Remove the chicken to a plate once it’s well browned. Clean out the pot carefully (I hold a paper towel with tongs!). Add a bit of fresh oil, and cook the onions until they are translucent. Add the garlic and herbs and cook a few minutes more. Deglaze with the wine, scraping up the brown bits. Add the tomatoes, and arrange the chicken in the pot. Add stock until the liquid is halfway up the sides of the legs. Bring to a boil, lower to a simmer, cover, and cook in the oven for 45 minutes. The meat should be exceedingly tender. Remove the chicken and reduce the sauce to your liking (removing the herb sprig). Return the chicken to the pot and serve it forth.


But surely chicken stock is what you make from the carcase after you’ve eaten the chicken. Almost certainly doesn’t taste quite as good as yours though it is definitely better than shop-bought, but this way it is a way of stretching the chicken into yet another meal and so very economical.

Yes, Eliane, I usually make it from the carcass, of course. That’s why this method seemed so extravagant, although I was able to use the breasts.

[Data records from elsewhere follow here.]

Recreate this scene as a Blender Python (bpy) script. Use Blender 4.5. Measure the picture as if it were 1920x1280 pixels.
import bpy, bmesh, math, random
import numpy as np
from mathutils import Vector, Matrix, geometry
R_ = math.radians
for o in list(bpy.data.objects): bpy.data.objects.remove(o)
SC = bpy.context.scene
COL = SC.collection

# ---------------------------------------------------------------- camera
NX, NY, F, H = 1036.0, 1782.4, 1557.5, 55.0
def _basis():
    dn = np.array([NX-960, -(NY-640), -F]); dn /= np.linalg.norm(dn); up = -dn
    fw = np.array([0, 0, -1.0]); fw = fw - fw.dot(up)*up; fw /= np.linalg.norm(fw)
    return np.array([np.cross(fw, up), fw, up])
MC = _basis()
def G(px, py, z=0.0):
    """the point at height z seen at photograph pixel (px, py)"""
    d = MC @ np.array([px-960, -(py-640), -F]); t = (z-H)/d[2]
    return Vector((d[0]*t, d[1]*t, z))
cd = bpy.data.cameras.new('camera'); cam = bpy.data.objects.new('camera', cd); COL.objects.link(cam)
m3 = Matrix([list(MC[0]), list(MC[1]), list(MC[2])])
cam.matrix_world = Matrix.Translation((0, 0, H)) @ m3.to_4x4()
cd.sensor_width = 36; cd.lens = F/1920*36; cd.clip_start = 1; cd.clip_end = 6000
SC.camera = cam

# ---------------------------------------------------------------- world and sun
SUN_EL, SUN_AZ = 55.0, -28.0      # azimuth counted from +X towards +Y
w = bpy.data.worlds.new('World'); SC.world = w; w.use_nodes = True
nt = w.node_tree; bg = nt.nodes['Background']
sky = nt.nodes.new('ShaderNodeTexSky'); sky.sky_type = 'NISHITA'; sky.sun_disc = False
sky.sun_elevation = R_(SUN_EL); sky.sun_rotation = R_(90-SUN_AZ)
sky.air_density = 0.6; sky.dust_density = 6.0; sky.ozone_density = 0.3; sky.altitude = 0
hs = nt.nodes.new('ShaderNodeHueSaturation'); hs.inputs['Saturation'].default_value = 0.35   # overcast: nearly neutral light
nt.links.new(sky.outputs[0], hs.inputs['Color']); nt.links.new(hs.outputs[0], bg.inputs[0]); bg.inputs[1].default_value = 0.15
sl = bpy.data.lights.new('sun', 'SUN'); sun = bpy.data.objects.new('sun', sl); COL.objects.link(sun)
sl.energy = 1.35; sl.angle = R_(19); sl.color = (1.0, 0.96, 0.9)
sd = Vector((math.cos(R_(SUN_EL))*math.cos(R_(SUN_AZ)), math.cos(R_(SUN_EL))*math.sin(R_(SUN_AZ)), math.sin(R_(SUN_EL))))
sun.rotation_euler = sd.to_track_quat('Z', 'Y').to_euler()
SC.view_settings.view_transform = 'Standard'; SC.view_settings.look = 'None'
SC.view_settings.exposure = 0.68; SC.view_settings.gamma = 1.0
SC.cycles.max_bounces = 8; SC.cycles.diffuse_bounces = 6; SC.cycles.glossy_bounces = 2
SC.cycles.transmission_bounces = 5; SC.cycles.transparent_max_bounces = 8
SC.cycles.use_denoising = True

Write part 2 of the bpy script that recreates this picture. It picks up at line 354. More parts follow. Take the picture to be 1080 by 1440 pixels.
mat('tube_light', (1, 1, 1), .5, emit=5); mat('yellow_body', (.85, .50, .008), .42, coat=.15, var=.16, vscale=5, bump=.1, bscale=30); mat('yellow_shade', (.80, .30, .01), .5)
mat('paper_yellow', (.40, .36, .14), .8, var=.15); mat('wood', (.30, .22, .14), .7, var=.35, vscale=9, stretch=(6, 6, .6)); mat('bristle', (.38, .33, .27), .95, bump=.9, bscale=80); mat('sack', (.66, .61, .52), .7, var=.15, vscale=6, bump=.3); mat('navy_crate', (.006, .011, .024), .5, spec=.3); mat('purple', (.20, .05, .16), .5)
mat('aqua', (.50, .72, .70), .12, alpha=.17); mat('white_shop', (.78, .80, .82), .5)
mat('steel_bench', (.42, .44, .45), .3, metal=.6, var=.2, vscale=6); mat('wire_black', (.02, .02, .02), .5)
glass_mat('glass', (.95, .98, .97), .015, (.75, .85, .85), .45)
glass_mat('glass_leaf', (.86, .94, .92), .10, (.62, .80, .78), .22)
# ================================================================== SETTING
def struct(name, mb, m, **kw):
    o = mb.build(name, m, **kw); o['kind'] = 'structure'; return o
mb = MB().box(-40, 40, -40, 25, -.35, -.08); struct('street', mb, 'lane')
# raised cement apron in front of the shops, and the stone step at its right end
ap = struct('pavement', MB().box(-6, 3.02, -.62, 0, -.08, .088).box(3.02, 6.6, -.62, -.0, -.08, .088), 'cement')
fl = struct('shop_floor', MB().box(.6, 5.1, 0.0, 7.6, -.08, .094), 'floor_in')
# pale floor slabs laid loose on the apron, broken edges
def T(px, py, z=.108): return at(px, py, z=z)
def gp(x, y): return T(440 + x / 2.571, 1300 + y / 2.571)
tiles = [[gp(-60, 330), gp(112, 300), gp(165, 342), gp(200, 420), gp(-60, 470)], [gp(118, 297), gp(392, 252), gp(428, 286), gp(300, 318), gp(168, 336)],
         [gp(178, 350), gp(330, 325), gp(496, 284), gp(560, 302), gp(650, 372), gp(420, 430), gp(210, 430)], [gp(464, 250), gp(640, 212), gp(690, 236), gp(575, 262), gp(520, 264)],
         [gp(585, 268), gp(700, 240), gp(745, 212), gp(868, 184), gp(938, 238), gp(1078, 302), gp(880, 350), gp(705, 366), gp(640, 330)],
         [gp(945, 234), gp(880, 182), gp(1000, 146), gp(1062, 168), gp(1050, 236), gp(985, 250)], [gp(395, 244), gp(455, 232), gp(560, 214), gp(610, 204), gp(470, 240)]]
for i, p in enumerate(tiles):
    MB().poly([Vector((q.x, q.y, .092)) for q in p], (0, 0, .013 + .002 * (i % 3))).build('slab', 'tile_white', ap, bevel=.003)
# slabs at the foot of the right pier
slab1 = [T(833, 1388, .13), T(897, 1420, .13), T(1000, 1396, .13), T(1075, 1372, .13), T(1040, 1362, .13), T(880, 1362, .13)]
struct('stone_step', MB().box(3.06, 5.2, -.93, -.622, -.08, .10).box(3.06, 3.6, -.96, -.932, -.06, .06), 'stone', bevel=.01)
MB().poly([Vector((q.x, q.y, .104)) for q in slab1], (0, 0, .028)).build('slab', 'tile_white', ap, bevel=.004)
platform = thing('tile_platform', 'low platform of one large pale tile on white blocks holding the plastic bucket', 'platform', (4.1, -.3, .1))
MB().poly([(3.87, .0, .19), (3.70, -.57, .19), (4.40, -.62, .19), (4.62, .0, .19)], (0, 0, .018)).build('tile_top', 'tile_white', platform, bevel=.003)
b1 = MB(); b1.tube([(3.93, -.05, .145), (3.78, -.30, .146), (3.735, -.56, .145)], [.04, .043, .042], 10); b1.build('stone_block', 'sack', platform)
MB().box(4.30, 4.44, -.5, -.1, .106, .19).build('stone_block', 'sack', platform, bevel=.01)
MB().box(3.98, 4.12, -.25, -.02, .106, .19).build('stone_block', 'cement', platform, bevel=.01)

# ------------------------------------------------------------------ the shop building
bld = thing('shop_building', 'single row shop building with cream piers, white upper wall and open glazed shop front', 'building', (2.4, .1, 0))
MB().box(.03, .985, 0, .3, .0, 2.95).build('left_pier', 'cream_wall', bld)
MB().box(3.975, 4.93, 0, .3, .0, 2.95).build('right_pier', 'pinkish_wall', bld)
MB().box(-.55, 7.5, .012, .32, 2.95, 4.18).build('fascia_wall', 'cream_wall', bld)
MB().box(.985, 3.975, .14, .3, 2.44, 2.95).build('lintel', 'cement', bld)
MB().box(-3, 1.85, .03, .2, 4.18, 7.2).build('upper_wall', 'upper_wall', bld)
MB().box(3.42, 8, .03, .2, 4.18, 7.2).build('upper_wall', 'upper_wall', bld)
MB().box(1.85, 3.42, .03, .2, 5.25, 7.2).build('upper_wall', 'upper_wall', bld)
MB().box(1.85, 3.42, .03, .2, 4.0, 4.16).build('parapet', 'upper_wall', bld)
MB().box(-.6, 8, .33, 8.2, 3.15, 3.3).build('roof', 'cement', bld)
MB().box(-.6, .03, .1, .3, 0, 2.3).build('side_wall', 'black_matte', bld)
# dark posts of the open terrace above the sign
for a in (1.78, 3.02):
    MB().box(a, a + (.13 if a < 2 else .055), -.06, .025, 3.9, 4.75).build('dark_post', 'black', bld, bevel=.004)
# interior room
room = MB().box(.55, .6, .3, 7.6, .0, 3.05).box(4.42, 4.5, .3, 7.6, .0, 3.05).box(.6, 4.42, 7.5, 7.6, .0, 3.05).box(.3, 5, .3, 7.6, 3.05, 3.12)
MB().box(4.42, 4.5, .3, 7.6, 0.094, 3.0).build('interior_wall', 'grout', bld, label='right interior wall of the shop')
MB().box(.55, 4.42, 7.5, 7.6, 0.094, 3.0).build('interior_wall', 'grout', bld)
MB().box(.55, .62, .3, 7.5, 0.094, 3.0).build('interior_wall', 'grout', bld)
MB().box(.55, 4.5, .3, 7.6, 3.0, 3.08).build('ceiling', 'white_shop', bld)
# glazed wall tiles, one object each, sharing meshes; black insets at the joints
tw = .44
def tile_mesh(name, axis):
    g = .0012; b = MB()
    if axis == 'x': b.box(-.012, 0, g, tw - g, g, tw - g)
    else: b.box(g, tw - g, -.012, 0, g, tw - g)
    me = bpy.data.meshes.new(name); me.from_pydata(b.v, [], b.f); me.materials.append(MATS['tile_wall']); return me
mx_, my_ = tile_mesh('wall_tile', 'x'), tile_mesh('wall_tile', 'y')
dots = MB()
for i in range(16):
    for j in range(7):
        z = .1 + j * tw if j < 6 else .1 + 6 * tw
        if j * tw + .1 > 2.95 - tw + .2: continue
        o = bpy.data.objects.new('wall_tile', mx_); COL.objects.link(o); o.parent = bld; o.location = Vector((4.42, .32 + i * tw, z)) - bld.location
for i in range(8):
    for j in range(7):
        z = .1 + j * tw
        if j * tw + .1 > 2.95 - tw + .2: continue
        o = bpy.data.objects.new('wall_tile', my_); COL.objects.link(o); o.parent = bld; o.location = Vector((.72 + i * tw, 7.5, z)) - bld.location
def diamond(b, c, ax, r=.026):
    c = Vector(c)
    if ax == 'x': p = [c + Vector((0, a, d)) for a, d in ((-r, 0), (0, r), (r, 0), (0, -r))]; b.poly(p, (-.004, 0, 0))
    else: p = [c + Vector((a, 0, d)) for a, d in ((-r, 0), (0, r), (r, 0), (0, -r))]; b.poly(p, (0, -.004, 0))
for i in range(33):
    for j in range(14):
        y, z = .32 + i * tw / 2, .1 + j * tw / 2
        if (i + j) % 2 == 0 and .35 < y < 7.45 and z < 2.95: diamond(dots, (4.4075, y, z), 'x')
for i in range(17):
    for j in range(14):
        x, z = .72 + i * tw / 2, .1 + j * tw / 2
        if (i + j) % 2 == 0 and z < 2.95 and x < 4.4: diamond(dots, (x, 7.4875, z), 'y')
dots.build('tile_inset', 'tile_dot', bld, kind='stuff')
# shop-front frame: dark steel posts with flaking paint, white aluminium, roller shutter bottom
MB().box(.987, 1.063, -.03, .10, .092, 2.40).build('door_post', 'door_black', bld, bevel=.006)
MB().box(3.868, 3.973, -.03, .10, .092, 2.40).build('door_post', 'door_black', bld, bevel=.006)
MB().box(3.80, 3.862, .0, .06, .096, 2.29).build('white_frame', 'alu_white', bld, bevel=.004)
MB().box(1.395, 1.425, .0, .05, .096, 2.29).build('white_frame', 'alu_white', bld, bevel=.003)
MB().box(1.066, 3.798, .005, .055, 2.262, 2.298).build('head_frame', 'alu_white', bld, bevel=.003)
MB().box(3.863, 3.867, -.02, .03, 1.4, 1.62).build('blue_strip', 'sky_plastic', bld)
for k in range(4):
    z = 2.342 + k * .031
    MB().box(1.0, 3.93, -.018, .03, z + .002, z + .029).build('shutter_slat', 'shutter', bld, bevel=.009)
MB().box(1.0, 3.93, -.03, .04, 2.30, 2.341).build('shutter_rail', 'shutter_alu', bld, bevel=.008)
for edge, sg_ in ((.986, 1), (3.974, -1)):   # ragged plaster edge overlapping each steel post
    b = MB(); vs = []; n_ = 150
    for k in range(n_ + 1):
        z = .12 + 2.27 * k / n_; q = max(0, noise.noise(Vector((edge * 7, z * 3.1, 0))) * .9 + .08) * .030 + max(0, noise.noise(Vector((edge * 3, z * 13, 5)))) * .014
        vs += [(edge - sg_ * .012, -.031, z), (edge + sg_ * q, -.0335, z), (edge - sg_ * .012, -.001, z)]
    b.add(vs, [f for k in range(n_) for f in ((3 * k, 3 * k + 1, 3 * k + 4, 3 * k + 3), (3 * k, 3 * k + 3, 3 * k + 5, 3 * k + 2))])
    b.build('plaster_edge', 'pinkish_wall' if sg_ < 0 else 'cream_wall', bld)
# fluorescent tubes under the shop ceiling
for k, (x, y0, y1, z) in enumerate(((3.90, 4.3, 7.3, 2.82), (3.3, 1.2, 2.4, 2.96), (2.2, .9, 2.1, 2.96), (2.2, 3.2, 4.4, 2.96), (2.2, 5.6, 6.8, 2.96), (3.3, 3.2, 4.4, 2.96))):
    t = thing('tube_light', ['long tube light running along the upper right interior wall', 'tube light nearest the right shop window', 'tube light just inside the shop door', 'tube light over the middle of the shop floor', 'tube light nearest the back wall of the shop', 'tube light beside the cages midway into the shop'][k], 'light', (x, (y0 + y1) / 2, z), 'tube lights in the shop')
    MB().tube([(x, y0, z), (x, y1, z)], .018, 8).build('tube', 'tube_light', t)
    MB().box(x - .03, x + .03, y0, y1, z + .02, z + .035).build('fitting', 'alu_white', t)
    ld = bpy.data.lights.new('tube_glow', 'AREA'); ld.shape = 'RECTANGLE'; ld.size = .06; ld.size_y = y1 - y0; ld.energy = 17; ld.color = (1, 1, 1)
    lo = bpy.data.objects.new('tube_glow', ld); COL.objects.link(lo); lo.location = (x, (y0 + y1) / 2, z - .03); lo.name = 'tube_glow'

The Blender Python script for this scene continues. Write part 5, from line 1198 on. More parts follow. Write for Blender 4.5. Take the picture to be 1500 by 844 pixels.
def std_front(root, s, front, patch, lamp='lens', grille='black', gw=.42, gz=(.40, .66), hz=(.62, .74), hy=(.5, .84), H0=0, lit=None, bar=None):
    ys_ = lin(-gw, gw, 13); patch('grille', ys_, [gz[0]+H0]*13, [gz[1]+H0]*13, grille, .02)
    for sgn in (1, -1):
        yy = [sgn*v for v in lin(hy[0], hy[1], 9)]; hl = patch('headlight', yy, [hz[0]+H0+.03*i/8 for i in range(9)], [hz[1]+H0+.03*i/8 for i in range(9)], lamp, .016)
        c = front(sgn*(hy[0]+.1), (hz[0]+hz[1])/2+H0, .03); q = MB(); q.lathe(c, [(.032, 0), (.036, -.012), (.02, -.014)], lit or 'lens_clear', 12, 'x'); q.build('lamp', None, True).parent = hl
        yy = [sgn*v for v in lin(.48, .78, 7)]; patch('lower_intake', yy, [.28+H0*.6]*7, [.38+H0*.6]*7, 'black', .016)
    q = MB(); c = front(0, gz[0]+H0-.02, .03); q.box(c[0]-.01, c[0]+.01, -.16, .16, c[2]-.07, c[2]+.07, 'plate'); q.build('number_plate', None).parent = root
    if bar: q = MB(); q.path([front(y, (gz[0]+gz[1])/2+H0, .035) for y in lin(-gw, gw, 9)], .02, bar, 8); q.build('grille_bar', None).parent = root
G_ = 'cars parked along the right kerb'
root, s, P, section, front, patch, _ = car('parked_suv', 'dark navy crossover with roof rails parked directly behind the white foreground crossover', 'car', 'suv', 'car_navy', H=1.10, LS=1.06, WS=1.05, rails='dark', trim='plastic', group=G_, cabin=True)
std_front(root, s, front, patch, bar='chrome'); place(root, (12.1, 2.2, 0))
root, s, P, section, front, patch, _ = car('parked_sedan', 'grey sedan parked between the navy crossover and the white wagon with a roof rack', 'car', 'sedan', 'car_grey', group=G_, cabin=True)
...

Ha, I spent the majority of Saturday making stock as well (the highlight of which was that the stewing chicken I bought at the farmer’s market was full of embryonic eggs which at first horrified me, but after a quick internet search as to their edibility, were a delightful treat). As you well know, the only thing more fun than profligacy is stinginess, so two tips you probably already know:
1) The stewing chickens from Knoll’s Crest farm in the Union Sq farmer’s market (if you ever make it down there) are around $5 and great.
2) Keeping a stock bag in your freezer. I keep a big ziplock in the freezer into which it throw ever parsnip peel, top of celery, limp carrot, and onion skin that crosses my cutting board. The carcasses from roast chickens as well. It’s a great boon to the small scale cook, as I’m constantly finding that whole head of cabbage a burden to prepare in enough variety of dishes for one person without having a bit of it leftover. I HATE food waste, and it’s really so exciting to pull out this big compost heap of food scraps, dump it in a pot with or without a fresh chicken, and have delicious food made of trash.

Ah, so many contradictions!

this looks delicious.

I’m also very impressed with that book.

Regarding chicken stock, I freeze every scrap of chicken meat or bones, plus veggies scraps like carrot and celery ends, and when I have enough, I use those to make my stock. It’s pretty much my only attempt at frugal cooking (laugh) but it makes me feel like the stock is free.

I’ve been meaning to get this book. Will have to check it out and save up to make that stock :)

made the stock yesterday and it came out well. next time, will make 2 batches at a time.

Love this chicken broth recipe and find it soothing for my soul.

Found a few ways to stretch the meals from it…amazed at the nourishment from the diversity and number of meals that come from making the broth.

Thank you for posting this!

Meh—I found that boiling a whole raw chicken does not give as good of a flavor as using the carcass of a chicken that has already been roasted. Plus, mine never foamed. Anyone have any idea why there was no foam?